:: Information provided

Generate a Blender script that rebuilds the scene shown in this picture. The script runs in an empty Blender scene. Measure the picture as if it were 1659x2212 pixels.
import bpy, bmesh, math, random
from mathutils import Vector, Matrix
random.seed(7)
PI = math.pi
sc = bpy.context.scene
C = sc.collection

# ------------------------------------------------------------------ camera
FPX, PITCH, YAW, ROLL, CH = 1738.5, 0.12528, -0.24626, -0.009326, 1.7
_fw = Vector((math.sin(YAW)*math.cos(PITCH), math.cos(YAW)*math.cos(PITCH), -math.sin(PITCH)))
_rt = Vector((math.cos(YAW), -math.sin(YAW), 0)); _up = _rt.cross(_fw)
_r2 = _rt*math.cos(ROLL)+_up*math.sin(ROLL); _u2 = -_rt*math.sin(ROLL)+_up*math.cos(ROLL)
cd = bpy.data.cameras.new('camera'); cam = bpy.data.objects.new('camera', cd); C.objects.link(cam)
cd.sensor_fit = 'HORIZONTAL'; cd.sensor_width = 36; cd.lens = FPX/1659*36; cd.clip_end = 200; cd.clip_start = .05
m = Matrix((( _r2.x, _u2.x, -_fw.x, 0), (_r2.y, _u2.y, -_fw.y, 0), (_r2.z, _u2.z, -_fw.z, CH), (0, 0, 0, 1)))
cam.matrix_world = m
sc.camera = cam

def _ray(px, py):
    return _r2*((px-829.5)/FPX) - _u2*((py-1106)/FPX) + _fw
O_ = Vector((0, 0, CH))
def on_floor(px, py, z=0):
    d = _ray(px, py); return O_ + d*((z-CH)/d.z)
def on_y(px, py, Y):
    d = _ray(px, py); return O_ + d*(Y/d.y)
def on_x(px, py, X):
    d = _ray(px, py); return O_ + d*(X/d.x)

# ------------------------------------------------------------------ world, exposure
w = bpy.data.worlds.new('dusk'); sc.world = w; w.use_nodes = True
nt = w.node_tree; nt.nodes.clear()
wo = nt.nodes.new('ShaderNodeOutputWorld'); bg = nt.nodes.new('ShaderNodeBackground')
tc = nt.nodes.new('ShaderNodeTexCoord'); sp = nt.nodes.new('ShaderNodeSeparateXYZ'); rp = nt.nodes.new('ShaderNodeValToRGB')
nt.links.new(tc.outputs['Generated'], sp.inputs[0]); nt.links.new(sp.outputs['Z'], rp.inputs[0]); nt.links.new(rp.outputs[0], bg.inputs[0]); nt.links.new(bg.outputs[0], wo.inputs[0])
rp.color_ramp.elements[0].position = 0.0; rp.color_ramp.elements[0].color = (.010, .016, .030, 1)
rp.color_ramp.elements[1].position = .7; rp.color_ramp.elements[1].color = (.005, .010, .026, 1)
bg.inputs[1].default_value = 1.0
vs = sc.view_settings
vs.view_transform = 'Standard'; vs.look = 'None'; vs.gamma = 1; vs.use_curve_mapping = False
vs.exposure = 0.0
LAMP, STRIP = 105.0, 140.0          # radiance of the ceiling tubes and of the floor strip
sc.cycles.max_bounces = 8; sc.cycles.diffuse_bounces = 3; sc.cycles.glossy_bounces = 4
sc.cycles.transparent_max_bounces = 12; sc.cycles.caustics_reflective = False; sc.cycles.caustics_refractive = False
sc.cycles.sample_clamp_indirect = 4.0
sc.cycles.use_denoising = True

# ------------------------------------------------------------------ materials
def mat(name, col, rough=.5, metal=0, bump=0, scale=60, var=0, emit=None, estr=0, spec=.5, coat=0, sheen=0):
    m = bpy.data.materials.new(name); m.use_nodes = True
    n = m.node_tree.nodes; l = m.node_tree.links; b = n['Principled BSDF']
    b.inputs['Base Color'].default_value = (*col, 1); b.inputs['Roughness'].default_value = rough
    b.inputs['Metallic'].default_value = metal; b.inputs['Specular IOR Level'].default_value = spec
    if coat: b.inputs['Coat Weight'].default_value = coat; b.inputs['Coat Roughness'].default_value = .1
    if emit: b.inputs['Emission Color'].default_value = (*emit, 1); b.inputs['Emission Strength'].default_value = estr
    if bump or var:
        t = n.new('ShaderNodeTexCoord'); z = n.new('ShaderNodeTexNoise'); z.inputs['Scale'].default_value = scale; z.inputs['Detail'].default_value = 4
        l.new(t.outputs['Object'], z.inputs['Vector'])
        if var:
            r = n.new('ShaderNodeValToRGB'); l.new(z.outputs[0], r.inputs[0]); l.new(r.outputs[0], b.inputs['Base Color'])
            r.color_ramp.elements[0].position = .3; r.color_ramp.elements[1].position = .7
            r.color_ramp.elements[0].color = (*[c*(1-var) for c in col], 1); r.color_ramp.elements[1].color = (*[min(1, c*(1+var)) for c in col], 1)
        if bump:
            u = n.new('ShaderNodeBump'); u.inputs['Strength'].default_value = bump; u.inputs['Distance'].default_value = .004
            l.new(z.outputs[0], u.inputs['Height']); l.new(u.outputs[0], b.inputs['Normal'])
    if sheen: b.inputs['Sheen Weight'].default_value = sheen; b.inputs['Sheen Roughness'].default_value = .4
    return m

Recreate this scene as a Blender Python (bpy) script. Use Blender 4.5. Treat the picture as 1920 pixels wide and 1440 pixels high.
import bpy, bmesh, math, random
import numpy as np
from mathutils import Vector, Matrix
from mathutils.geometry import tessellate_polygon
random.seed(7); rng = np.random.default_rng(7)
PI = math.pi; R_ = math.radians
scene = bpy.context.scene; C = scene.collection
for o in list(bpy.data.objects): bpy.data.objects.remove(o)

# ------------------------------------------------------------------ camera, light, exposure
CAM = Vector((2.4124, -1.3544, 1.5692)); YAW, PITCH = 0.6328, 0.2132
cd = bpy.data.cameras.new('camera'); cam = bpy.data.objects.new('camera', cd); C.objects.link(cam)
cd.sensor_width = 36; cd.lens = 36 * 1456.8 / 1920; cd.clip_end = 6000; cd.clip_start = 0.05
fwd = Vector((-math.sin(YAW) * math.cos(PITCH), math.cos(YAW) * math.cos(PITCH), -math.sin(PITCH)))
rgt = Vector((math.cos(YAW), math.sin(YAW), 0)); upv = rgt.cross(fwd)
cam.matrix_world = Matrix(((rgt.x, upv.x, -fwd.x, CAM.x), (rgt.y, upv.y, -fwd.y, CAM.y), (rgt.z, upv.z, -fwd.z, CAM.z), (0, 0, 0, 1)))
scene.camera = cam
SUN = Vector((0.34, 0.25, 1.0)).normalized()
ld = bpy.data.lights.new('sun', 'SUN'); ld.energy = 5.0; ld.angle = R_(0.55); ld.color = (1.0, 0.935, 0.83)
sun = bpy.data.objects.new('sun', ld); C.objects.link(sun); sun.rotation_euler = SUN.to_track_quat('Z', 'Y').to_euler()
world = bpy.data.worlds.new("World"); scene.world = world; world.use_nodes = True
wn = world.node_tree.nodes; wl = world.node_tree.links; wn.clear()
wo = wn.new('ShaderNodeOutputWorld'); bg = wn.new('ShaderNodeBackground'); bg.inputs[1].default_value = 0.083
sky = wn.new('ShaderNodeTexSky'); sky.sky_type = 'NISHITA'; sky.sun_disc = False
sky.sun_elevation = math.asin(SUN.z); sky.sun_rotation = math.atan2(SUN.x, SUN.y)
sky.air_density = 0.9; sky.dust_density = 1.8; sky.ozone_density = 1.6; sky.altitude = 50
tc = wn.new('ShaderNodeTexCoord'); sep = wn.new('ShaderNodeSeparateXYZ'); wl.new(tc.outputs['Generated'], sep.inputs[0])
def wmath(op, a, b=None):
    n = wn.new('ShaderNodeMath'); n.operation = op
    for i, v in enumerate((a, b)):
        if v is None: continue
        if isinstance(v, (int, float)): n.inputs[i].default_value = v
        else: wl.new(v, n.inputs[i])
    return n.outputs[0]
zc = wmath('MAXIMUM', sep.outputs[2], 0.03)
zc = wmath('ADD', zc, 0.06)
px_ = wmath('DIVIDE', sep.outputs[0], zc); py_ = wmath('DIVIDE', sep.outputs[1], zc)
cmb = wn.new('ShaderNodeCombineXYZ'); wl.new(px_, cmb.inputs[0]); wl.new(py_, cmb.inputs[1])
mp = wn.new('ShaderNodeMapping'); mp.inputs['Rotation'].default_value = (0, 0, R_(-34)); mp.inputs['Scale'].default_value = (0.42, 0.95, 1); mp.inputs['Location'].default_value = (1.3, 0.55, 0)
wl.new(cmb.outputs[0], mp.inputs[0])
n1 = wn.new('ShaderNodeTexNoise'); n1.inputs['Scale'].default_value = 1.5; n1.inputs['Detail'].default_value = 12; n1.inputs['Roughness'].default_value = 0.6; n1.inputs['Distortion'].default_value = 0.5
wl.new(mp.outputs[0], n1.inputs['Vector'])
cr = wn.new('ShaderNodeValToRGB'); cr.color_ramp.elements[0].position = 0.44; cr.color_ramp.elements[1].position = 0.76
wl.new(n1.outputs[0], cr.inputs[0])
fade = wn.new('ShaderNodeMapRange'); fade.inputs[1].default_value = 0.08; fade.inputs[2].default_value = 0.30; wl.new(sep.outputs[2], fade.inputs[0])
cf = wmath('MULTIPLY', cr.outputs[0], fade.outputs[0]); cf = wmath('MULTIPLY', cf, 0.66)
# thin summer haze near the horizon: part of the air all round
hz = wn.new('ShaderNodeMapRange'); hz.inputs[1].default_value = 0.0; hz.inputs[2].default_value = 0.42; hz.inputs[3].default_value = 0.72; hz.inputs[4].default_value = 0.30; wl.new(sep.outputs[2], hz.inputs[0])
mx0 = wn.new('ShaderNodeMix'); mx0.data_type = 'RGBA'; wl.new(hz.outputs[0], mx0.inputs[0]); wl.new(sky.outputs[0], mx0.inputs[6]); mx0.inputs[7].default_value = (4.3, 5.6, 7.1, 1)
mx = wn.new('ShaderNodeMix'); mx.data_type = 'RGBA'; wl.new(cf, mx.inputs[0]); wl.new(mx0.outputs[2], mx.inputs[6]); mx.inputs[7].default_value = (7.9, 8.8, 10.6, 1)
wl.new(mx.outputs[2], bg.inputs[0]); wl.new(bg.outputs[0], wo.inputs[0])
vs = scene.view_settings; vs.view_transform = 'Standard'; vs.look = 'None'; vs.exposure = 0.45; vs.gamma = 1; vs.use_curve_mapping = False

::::

▸ Challenge
Set down each line of the material verbatim, from the first line through the line that contains "d = _ray(px, py); return O_ + d*(X/d.x)".

▸ The solution
Generate a Blender script that rebuilds the scene shown in this picture. The script runs in an empty Blender scene. Measure the picture as if it were 1659x2212 pixels.
import bpy, bmesh, math, random
from mathutils import Vector, Matrix
random.seed(7)
PI = math.pi
sc = bpy.context.scene
C = sc.collection

# ------------------------------------------------------------------ camera
FPX, PITCH, YAW, ROLL, CH = 1738.5, 0.12528, -0.24626, -0.009326, 1.7
_fw = Vector((math.sin(YAW)*math.cos(PITCH), math.cos(YAW)*math.cos(PITCH), -math.sin(PITCH)))
_rt = Vector((math.cos(YAW), -math.sin(YAW), 0)); _up = _rt.cross(_fw)
_r2 = _rt*math.cos(ROLL)+_up*math.sin(ROLL); _u2 = -_rt*math.sin(ROLL)+_up*math.cos(ROLL)
cd = bpy.data.cameras.new('camera'); cam = bpy.data.objects.new('camera', cd); C.objects.link(cam)
cd.sensor_fit = 'HORIZONTAL'; cd.sensor_width = 36; cd.lens = FPX/1659*36; cd.clip_end = 200; cd.clip_start = .05
m = Matrix((( _r2.x, _u2.x, -_fw.x, 0), (_r2.y, _u2.y, -_fw.y, 0), (_r2.z, _u2.z, -_fw.z, CH), (0, 0, 0, 1)))
cam.matrix_world = m
sc.camera = cam

def _ray(px, py):
    return _r2*((px-829.5)/FPX) - _u2*((py-1106)/FPX) + _fw
O_ = Vector((0, 0, CH))
def on_floor(px, py, z=0):
    d = _ray(px, py); return O_ + d*((z-CH)/d.z)
def on_y(px, py, Y):
    d = _ray(px, py); return O_ + d*(Y/d.y)
def on_x(px, py, X):
    d = _ray(px, py); return O_ + d*(X/d.x)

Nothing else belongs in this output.